The claim against Van de Kamp and Livesay is based on Giglio v. United States, 405 U.S. 150, 154 (1972), which held that prosecutors’ offices have a constitutional obligation to establish “procedures and regulations . . . to insure communication of all relevant information on each case [including promises made to informants in exchange for testimony in that case] to every lawyer who deals with it.”

The two highly-placed prosecutors, either purposely or with deliberate indifference to the rights of defendants, failed to train and supervise deputies to ensure that they shared information about promises made to informants, the complaint alleges.

In his opinion for the court, Henderson acknowledged that neither the Supreme Court or the Ninth Circuit has ruled whether Giglio-type claims are subject to absolute immunity. But under the facts alleged by Goldstein, the judge said, absolute immunity is inappropriate.

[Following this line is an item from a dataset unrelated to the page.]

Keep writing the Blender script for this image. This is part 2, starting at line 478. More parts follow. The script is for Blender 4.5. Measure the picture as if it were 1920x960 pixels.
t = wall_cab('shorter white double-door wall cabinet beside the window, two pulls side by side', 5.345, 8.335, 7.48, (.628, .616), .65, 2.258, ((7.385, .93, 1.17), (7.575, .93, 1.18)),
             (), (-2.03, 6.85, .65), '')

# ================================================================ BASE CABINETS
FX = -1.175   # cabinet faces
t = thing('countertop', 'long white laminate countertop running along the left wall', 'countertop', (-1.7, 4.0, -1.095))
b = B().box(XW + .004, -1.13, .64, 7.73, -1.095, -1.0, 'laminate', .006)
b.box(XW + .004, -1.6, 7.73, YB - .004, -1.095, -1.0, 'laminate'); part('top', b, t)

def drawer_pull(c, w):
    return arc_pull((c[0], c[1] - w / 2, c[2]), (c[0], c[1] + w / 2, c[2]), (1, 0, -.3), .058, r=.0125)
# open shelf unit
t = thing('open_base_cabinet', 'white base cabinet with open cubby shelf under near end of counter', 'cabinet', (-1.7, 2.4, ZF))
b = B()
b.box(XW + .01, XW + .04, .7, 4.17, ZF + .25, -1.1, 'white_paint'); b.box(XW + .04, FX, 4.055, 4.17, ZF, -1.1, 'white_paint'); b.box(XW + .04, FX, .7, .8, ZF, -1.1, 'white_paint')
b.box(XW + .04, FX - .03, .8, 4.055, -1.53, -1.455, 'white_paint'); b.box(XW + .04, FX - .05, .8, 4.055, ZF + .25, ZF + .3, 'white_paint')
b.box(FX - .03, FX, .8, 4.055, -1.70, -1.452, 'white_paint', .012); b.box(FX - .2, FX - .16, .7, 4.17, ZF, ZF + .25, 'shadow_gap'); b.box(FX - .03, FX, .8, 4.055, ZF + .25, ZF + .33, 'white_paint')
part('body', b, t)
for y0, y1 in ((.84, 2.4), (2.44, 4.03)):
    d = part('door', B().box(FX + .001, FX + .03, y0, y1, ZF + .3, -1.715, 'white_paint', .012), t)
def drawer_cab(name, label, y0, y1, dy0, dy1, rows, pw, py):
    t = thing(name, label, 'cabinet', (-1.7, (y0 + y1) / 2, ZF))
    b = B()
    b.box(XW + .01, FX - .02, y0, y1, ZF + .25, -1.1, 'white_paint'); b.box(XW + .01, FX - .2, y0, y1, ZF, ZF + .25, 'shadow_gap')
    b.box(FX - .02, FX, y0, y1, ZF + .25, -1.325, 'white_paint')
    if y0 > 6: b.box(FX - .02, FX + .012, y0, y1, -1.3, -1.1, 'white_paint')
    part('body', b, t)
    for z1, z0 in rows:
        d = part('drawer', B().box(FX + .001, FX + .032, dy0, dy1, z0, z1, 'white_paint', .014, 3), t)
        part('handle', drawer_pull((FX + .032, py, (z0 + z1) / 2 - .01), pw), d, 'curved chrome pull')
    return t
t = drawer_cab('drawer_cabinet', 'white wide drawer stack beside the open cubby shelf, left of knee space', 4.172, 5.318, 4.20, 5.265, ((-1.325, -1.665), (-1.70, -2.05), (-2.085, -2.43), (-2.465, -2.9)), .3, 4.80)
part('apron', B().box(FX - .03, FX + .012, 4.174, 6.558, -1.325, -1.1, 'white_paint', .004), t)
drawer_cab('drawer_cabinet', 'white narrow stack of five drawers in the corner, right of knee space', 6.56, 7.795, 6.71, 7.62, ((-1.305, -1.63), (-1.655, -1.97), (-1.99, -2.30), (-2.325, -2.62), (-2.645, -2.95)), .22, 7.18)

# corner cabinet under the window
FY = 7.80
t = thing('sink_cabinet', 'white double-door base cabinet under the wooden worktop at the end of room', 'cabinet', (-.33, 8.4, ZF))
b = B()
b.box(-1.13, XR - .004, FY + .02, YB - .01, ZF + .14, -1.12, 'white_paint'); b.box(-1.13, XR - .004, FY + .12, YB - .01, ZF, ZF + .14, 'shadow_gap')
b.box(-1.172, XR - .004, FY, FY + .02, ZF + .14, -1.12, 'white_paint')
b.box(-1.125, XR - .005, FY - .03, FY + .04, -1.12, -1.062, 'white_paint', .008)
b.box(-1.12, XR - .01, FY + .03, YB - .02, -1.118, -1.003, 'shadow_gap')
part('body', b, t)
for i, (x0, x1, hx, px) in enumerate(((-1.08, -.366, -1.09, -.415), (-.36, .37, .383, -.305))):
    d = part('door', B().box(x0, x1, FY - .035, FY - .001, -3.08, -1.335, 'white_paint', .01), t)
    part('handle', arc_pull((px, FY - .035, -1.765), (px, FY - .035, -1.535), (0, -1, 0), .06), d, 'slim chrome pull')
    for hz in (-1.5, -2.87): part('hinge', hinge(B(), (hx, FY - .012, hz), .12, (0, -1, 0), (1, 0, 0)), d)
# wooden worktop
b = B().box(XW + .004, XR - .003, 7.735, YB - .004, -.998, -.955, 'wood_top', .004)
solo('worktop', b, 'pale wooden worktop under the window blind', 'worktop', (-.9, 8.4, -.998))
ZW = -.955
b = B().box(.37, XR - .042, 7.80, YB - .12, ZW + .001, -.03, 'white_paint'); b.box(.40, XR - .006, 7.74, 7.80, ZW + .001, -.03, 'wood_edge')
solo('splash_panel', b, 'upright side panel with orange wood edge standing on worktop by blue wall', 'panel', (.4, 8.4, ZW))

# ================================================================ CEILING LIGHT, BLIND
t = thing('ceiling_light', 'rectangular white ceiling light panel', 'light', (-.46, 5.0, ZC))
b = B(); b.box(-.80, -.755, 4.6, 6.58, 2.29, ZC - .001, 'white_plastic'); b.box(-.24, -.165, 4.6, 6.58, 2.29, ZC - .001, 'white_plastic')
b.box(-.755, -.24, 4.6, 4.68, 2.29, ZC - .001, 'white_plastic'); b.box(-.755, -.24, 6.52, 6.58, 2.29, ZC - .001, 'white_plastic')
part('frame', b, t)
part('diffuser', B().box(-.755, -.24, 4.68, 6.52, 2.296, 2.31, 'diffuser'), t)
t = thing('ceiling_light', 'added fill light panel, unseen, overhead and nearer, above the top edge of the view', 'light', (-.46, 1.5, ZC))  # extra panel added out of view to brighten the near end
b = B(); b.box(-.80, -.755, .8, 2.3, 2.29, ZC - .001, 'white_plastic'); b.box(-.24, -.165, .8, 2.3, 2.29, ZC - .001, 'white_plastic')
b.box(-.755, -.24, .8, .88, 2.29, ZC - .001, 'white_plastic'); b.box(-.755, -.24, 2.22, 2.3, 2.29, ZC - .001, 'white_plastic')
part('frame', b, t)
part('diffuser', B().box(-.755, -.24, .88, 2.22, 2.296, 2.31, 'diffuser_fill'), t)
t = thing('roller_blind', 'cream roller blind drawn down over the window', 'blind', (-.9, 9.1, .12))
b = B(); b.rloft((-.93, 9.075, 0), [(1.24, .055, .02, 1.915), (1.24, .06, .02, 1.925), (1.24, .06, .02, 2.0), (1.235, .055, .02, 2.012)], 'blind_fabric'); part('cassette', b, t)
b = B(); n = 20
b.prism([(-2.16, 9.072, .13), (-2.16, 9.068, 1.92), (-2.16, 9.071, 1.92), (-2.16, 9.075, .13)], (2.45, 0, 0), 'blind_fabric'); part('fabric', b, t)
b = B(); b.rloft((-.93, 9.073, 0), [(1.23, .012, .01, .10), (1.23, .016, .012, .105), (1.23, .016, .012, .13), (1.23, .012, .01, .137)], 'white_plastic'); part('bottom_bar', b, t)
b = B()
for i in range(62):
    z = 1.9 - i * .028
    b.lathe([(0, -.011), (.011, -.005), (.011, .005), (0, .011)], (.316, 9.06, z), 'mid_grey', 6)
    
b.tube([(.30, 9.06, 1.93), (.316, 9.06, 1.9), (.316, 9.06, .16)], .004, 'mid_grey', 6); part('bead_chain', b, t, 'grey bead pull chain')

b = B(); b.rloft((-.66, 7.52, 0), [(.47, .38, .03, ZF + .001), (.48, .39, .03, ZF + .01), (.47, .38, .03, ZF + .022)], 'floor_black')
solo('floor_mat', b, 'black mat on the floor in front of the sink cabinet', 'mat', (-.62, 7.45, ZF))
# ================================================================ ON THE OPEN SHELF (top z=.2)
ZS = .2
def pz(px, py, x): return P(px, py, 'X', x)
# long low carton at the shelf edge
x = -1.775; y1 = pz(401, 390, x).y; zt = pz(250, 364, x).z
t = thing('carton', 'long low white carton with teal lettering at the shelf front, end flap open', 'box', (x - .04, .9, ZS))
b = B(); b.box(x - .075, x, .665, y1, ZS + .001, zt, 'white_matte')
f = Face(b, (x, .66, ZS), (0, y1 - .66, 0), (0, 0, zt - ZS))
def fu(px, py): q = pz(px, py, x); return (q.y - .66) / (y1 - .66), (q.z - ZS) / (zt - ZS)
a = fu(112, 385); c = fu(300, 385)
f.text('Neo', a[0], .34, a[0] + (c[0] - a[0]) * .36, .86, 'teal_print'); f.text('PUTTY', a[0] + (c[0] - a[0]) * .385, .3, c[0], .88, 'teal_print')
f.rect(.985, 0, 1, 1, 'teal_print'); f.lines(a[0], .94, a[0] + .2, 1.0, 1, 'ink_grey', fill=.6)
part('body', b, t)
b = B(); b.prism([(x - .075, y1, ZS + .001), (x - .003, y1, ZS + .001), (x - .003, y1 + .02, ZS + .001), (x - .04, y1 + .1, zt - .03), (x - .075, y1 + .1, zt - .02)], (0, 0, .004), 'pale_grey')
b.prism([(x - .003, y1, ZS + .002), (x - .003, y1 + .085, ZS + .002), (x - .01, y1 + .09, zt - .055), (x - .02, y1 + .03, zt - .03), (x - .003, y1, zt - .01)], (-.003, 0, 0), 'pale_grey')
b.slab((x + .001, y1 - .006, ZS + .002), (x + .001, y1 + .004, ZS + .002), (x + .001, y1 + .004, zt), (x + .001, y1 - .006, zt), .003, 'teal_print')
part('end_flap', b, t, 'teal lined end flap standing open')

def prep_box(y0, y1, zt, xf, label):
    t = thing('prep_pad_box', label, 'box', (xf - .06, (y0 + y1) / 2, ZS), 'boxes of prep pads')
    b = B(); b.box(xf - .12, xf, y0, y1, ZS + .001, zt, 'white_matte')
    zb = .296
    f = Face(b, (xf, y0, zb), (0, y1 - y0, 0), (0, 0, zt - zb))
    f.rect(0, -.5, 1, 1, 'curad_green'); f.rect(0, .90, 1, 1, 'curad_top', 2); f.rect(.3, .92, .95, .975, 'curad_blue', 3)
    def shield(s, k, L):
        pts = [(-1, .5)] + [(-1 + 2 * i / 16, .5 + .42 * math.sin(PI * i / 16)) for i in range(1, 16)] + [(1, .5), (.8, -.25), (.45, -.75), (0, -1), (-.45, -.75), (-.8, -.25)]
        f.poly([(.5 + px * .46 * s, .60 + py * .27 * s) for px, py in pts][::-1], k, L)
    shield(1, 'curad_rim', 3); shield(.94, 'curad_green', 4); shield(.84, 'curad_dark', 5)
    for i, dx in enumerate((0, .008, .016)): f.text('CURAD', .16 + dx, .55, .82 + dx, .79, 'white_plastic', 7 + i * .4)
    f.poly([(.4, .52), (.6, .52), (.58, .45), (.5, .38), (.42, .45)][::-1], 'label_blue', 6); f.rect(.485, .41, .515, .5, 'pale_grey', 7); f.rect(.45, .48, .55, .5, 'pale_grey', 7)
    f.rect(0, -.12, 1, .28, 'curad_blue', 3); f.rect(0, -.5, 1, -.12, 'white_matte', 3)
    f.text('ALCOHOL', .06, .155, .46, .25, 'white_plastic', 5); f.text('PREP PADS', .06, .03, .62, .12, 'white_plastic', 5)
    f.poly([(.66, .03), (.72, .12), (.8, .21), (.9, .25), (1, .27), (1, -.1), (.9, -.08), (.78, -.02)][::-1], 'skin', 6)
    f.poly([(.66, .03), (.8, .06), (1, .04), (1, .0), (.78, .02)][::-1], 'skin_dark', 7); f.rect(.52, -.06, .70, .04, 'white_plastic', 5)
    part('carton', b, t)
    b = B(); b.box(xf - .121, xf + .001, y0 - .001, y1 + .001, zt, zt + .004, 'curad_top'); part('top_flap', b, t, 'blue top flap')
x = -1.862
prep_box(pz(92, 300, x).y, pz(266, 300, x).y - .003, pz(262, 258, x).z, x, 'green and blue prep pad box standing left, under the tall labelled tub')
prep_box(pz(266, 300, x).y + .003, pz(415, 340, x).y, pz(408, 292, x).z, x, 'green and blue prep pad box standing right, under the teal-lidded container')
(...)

“The allegations against Van De Kamp and Livesay...bear a close connection only to how the District Attorney’s Office was managed, not to whether or how to prosecute a particular case or even a particular category of cases,” Henderson wrote. “Consequently, the challenged conduct is not prosecutorial in function and does not warrant the protections of absolute immunity.”

The appellate lawyer for Van de Kamp and Livesay, Stephen Renick of Manning & Marder, Kass, Ellrod, Ramirez, said he was “certainly looking at the possibility” of seeking en banc rehearing or petitioning the U.S. Supreme Court to hear the case.

“The court was clear this is an issue of first impression,” Renick told the MetNews.

Goldstein is represented by Pasadena lawyers Ronald Kaye, David McLane, and Marilyn Bednarski.

The case is Goldstein v. City of Long Beach, 06-55537.